I am going to like this book.

I, too, had a traumatic experience with a word when I was in primary school. I can't remember which grade, but I remember which classroom I was in, so I think it must have been grade five. (I don't think I got to the end of the spelling book during my previous go-round in that same classroom, in grade two, although I probably could have; I was rubbish at pretty much everything, but I could spell the legs off a table.) At the bottom of the last page of the Victorian Education Department spelling book, on which page lurked, coiled and ready to trap the innocent, the most difficult words Victorian primary school children could possibly imagine, sat one final word, "it's". Just "it's".

The idea was that you would hear a word, write it down, and check the book to see if you had spelled it correctly. How hard could "it's" be?

I knew that the answer to (the phonetically pronounced) "its" was meant to be "it's" because I had already visited the last page of the spelling book; I had no fear of "difficult" words. But (unusually for me at that age, when I was scared to say boo to my own shadow) the word "Why?" formed in my head, and it would not be denied. "How do I know?", I wanted to know. "How do I know if it's an "it's" or an "its"?" My teacher was unable to answer this. For the first time in my life, I had an awareness that the adult world was fallible. The answer I ended up getting was along the lines of "We know that the answer is "it's" because that's what is printed in the book." But that wasn't an answer to the question if the question, as it could only be, was "How do you spell (the phonetically pronounced) "its"?"

Had I been confident and articulate enough to frame a response to this, it would have been along the lines of "But it can be spelled in one of two ways.
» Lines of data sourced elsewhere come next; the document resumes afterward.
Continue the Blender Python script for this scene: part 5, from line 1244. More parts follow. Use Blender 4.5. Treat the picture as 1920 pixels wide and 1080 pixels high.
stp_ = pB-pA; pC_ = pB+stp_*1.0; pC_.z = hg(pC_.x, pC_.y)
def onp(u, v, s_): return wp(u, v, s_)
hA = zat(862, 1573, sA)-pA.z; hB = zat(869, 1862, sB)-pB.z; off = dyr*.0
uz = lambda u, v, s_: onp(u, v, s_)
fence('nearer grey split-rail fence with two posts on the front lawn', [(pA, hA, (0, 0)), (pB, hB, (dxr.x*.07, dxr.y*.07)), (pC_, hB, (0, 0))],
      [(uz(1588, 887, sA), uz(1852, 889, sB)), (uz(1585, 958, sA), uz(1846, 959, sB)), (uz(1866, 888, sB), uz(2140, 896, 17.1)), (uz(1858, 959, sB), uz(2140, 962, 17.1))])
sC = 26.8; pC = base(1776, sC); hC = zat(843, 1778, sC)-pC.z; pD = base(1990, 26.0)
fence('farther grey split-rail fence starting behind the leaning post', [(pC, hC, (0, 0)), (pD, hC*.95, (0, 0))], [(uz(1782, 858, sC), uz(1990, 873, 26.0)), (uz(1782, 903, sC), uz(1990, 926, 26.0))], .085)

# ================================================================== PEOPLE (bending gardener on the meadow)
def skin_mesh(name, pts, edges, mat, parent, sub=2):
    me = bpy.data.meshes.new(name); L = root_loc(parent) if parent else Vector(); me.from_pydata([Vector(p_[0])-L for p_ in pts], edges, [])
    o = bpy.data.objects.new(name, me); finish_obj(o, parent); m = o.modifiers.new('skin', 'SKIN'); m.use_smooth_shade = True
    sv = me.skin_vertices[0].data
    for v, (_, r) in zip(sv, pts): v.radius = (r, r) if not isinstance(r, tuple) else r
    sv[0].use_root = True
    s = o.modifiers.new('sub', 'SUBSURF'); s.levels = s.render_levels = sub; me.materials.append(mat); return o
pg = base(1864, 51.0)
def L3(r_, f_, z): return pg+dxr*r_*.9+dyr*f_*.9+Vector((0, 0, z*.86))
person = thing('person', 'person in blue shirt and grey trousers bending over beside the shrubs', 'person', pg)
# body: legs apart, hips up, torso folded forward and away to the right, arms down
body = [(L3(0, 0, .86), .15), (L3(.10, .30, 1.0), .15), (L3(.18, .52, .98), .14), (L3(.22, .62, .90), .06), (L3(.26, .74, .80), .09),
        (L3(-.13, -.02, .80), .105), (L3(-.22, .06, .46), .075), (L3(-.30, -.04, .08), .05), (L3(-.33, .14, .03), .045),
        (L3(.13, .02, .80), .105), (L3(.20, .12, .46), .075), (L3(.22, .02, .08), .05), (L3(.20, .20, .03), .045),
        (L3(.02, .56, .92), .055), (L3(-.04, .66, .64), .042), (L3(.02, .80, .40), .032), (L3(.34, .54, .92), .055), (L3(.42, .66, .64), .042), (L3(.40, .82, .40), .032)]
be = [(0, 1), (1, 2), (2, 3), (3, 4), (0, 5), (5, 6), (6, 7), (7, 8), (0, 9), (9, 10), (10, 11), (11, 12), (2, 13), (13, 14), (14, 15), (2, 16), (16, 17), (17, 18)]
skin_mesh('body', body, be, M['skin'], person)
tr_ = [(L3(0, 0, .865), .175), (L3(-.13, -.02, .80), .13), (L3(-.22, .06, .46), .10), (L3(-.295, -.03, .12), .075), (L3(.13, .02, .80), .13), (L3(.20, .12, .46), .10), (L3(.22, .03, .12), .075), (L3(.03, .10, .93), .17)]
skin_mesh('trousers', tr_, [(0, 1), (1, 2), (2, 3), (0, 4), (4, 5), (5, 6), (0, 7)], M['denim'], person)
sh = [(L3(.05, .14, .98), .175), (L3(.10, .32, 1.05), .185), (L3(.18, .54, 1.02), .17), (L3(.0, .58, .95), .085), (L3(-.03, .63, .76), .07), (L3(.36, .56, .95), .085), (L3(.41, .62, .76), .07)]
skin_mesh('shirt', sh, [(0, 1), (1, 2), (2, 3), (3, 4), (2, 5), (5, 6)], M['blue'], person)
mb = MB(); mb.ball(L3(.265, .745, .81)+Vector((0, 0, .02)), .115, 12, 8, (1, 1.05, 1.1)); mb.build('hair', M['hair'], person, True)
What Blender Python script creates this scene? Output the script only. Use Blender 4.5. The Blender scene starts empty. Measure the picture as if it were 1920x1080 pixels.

I can't know if I am spelling it correctly unless I know the sentence in which it appears." But I was neither confident nor articulate, so instead of saying anything I just sat at my desk feeling sad.

I often find myself saying, not entirely seriously but not entirely not seriously, either, "I'm not like other people". Looking back, I would say that that was the moment I became aware of it.

As the song says: "What are words worth?"